La Reggina è impegnata in un’amichevole infrasettimanale con la Nazionale Militare. Calcio di rigore per la formazione di serie B, lo specialista Ricardo Paciocco dal dischetto non lascia scampo al portiere avversario Luca Marchegiani. Realizza di rabona, cioè incrociando i due piedi al momento del tiro. Il portiere, allora di proprietà del Torino, non apprezza il gesto e lo fa notare all’attaccante. Finita la partita in spogliatoio anche l’allenatore della Reggina Bruno Bolchi rimprovera il suo calciatore: “Pacio, non si fanno queste cose, è una presa in giro nei confronti dell’avversario”. “Mister, ho sempre fatto la rabona in allenamento e se mi capiterà l’occasione, tirerò un rigore così anche in campionato”.

Pochi giorni dopo la Reggina gioca contro la Triestina. Siamo agli sgoccioli del torneo, la squadra è in corsa per la promozione in serie A. Sull’1-1 l’arbitro fischia un calcio di rigore per gli amaranto, mancano 15 minuti alla fine della partita. È il 13 maggio 1990. Va sul pallone Paciocco, il suo piede preferito è il destro eppure si posiziona come dovesse tirare con l’altro.
“Tira il rigore di sinistro?”, chiede il mister a quelli che stanno in panchina con lui.
“Fa la rabona”, azzarda qualcuno.
L’arbitro fischia, mentre Bolchi urla: “Nooooooo….”
Di rabona Paciocco realizza dal dischetto il gol decisivo, la Reggina vince la partita e può ancora conquistare la A (alla fine non ci riuscirà). Trent’anni fa venne realizzato il primo rigore di rabona nella storia del calcio professionistico italiano.

“Per alcuni secondi allo stadio ci fu un silenzio assoluto – racconta oggi Paciocco – l’arbitro ci mise un po’ per capire se il gol fosse valido, lo stadio ammutolì, i compagni prima di venire a festeggiarmi rimasero perplessi”. Su Youtube esiste la telecronaca del rigore, ma non è segnalato il modo in cui viene realizzato. Non si è accorto nemmeno il giornalista.
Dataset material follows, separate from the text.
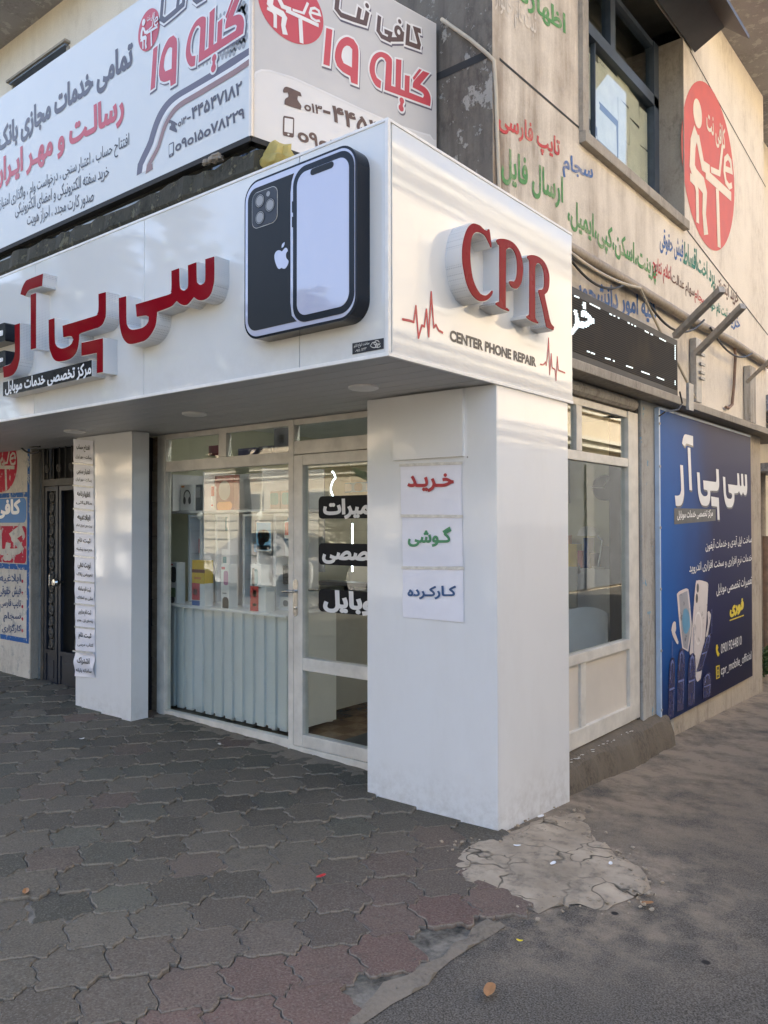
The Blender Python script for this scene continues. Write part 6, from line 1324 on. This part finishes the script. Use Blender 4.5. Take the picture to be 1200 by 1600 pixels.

In effetti la rabona è molto stretta, al momento del tiro i due piedi quasi si toccano e si fatica a capire se Ricardo abbia calciato di destro o di sinistro.

“Io ero un ribelle per quanto riguarda la scelta delle giocate. Come allenatori ho avuto sia Fascetti che Mazzone, a entrambi sono ancora legato. Si arrabbiavano sempre molto per le mie rabone e i colpi di tacco. Allora venivano considerati gesti di sfottò”.

Ricardo (con una C sola) è nato a Valencia in Venezuela da padre abruzzese e madre argentina. Ritornato presto in Italia, si è dedicato al ciclismo, sport nel quale era una promessa. Poi a 15 anni lo vedono giocare nella piazza del paese con gli amici e qualcuno con l’occhio lungo gli chiede di entrare nel River Chieti. Da lì la sua carriera è fulminante. Dopo un anno va al Torino, vincendo subito il campionato Primavera. Nel 1983 a ventidue anni è al Milan di Ilario Castagner, ma la sua carriera si sviluppa successivamente soprattutto in B, dove con il Lecce viene promosso in A e vince il titolo di capocannoniere. Paciocco è un centravanti “sudamericano” molto tecnico, in campo non tira mai indietro la gamba. Arriva probabilmente da quelle terre anche il gusto per le sue giocate così folli.